Grasso padre padrone scontenta destra e sinistra

Cancella 72 milioni di emendamenti di Calderoli (che gli dà del marchese del Grillo) e fa infuriare le opposizioni. Ma neppure il governo è soddisfatto: l'ostruzionismo resta

Zac. Il soffio di Louisette, come la chiamavano durante il Terrore, decapita poco dopo l'alba 72 milioni di emendamenti leghisti. Numerati, registrati, protocollati, ma non esaminati, perché, dice Pietro Grasso, non sono inammissibili, sono addirittura «irricevibili». Si tratta, spiega, di un «numero abnorme, talmente alto che bloccherebbe il Senato per anni». Quindi via, ghigliottinati. Certo, sulla strada delle legge Boschi ne restano parecchi, 383mila, tutti elaborati dall'algoritmo di Calderoli, tutti già presentati via mail e accolti dalla commissione Affari costituzionali, ai quali si aggiungono altri tremila normali, cioè scritti. Intanto arriva la prima sforbiciata. «Un precedente pericoloso», dice Paolo Romani. «Vergogna - aggiunge Matteo Salvini -. Grasso e Renzi non ci spaventano». E Roberto Calderoli paragona il presidente del Senato al marchese del Grillo: «Io so' io e voi nun siete un ...».

Animi tesi. I grillini per protesta rinunciano a presentare i loro emendamenti, «per dimostrare che non facciamo ostruzionismo». Sostiene Vito Crimi: «È una battaglia contro la dittatura della maggioranza. In futuro anche solo cento potrebbero essere dichiarati irricevibili». Per Romani «l'ostruzionismo è un istituto parlamentare che appartiene alla storia della democrazia». Grasso però ne fa una questione di tempi. «Vi invito a riflettere sul numero. M5S ne ha presentati tanti, cioè 117, però tra 117 e 85 milioni, quanti erano all'inizio, c'è la differenza che costituisce l'abnormità, che non è soggettiva, bensì oggettiva». Basta fare due conti. Anche dedicando un solo minuto a emendamento, per esaminarli tutti ci vorrebbero un'ottantina di milioni di minuti, diciassette anni».

Invece c'è fretta. «Bisogna rispettare i tempi stabiliti dal calendario dei lavori - dice ancora Grasso -, e l'esame di merito è impossibile». Da qui l'invito a Calderoli a valutare quanti degli emendamenti superstiti sia «veramente importante per la discussione». Calderoli fa una mezza promessa: «Rifletterò, magari mi auto-emenderò. La notte porta consiglio».

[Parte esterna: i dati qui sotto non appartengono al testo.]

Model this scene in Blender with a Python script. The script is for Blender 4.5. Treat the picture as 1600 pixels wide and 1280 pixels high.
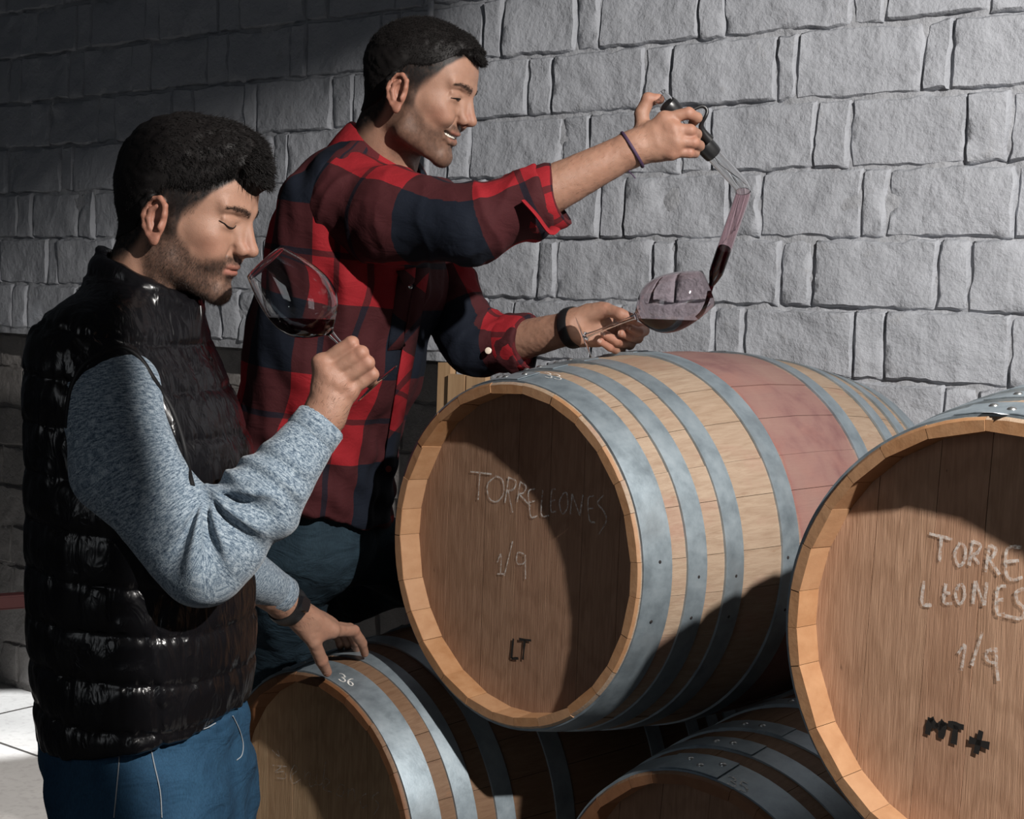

La legge Boschi ha comunque ancora molti ostacoli da superare, anche se Matteo Renzi da New York la considera a portata di mano. «Sia che Berlusconi decida di votare la riforma, sia che decida di no, non cambia nulla, abbiamo la maggioranza». C'è infatti la variabile-Grasso. Il presidente-ghigliottinatore adesso vuole prendersi i suoi tempi, facendo esaminare in aula i residui emendamenti uno per uno e tenendo appeso il governo. Non ha nemmeno deciso come procedere nei lavori, se consentire o meno voti segreti. E comunque scioglierà la riserva sull'emendabilità del contestato articolo 2, quello sulla non eleggibilità dei senatori, non prima di venerdì.

Un particolare non secondario, che può far saltare l'intesa tra maggioranza del Pd e sinistra. «Finché non sappiamo se verranno dichiarati ammissibili gli emendamenti all'articolo 2 - spiega il sottosegretario alle Riforme Luciano Pizzetti - e dunque se verrà rispettato il principio della doppia lettura conforme, è difficile avviare un confronto sull'articolo 38», quello sul sistema di elezione dei senatori e sul quale la minoranza dem chiede delle modifiche. Quanto alla scrematura, Pizzetti è contento a metà. «È stato impedito il sabotaggio resta l'ostruzionismo».

Cioè, 383mila emendamenti? «Se si vuole favorire un accordo politico, sarebbe stato meglio una parere di ammissibilità sul loro complesso. Se restano non rimane che la fiducia». La discussione ripartirà nel pomeriggio con il voto sugli emendamenti al primo articolo del ddl. Ma i tempi stringono, il 15 ottobre è vicino.